Restate each of the lines given below, word for word.

*Provided data*.
- - - -

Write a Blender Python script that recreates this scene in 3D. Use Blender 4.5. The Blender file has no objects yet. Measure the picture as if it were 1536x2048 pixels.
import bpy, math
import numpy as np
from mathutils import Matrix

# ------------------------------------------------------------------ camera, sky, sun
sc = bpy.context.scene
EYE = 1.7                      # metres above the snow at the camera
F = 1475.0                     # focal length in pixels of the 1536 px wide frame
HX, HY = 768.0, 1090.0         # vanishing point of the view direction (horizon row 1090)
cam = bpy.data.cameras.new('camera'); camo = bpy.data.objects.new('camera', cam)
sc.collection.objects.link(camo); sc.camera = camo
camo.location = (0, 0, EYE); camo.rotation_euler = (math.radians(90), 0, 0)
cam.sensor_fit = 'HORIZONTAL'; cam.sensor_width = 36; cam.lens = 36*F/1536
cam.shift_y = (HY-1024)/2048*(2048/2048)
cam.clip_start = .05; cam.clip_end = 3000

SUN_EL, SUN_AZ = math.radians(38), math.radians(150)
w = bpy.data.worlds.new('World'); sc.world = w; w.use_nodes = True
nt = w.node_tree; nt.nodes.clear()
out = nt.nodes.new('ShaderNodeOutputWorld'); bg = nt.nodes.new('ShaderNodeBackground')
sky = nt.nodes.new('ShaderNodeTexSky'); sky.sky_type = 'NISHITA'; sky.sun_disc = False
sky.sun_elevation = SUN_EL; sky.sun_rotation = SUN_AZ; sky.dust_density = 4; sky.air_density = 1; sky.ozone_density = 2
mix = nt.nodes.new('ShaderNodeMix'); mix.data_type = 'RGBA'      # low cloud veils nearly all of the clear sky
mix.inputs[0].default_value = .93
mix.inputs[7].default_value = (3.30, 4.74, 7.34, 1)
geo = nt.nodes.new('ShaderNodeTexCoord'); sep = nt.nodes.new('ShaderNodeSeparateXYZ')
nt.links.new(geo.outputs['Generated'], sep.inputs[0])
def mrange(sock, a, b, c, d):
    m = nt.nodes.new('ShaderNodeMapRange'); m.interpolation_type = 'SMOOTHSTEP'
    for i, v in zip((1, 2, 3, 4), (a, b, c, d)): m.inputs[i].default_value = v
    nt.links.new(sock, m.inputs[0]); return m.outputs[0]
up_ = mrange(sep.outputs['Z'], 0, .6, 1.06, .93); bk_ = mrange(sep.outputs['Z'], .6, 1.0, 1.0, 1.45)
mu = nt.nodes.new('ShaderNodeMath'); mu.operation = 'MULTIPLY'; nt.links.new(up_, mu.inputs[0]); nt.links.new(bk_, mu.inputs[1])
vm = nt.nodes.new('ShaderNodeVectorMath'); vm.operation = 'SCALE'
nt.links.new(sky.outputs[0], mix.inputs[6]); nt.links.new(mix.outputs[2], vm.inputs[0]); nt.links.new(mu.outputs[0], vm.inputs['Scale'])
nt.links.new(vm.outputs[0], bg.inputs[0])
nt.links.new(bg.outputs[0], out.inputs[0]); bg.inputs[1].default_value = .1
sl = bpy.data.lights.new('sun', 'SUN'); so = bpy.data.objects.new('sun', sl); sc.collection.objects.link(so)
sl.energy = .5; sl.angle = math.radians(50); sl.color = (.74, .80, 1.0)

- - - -

*Output for this task*.
Write a Blender Python script that recreates this scene in 3D. Use Blender 4.5. The Blender file has no objects yet. Measure the picture as if it were 1536x2048 pixels.
import bpy, math
import numpy as np
from mathutils import Matrix

# ------------------------------------------------------------------ camera, sky, sun
sc = bpy.context.scene
EYE = 1.7                      # metres above the snow at the camera
F = 1475.0                     # focal length in pixels of the 1536 px wide frame
HX, HY = 768.0, 1090.0         # vanishing point of the view direction (horizon row 1090)
cam = bpy.data.cameras.new('camera'); camo = bpy.data.objects.new('camera', cam)
sc.collection.objects.link(camo); sc.camera = camo
camo.location = (0, 0, EYE); camo.rotation_euler = (math.radians(90), 0, 0)
cam.sensor_fit = 'HORIZONTAL'; cam.sensor_width = 36; cam.lens = 36*F/1536
cam.shift_y = (HY-1024)/2048*(2048/2048)
cam.clip_start = .05; cam.clip_end = 3000

SUN_EL, SUN_AZ = math.radians(38), math.radians(150)
w = bpy.data.worlds.new('World'); sc.world = w; w.use_nodes = True
nt = w.node_tree; nt.nodes.clear()
out = nt.nodes.new('ShaderNodeOutputWorld'); bg = nt.nodes.new('ShaderNodeBackground')
sky = nt.nodes.new('ShaderNodeTexSky'); sky.sky_type = 'NISHITA'; sky.sun_disc = False
sky.sun_elevation = SUN_EL; sky.sun_rotation = SUN_AZ; sky.dust_density = 4; sky.air_density = 1; sky.ozone_density = 2
mix = nt.nodes.new('ShaderNodeMix'); mix.data_type = 'RGBA'      # low cloud veils nearly all of the clear sky
mix.inputs[0].default_value = .93
mix.inputs[7].default_value = (3.30, 4.74, 7.34, 1)
geo = nt.nodes.new('ShaderNodeTexCoord'); sep = nt.nodes.new('ShaderNodeSeparateXYZ')
nt.links.new(geo.outputs['Generated'], sep.inputs[0])
def mrange(sock, a, b, c, d):
    m = nt.nodes.new('ShaderNodeMapRange'); m.interpolation_type = 'SMOOTHSTEP'
    for i, v in zip((1, 2, 3, 4), (a, b, c, d)): m.inputs[i].default_value = v
    nt.links.new(sock, m.inputs[0]); return m.outputs[0]
up_ = mrange(sep.outputs['Z'], 0, .6, 1.06, .93); bk_ = mrange(sep.outputs['Z'], .6, 1.0, 1.0, 1.45)
mu = nt.nodes.new('ShaderNodeMath'); mu.operation = 'MULTIPLY'; nt.links.new(up_, mu.inputs[0]); nt.links.new(bk_, mu.inputs[1])
vm = nt.nodes.new('ShaderNodeVectorMath'); vm.operation = 'SCALE'
nt.links.new(sky.outputs[0], mix.inputs[6]); nt.links.new(mix.outputs[2], vm.inputs[0]); nt.links.new(mu.outputs[0], vm.inputs['Scale'])
nt.links.new(vm.outputs[0], bg.inputs[0])
nt.links.new(bg.outputs[0], out.inputs[0]); bg.inputs[1].default_value = .1
sl = bpy.data.lights.new('sun', 'SUN'); so = bpy.data.objects.new('sun', sl); sc.collection.objects.link(so)
sl.energy = .5; sl.angle = math.radians(50); sl.color = (.74, .80, 1.0)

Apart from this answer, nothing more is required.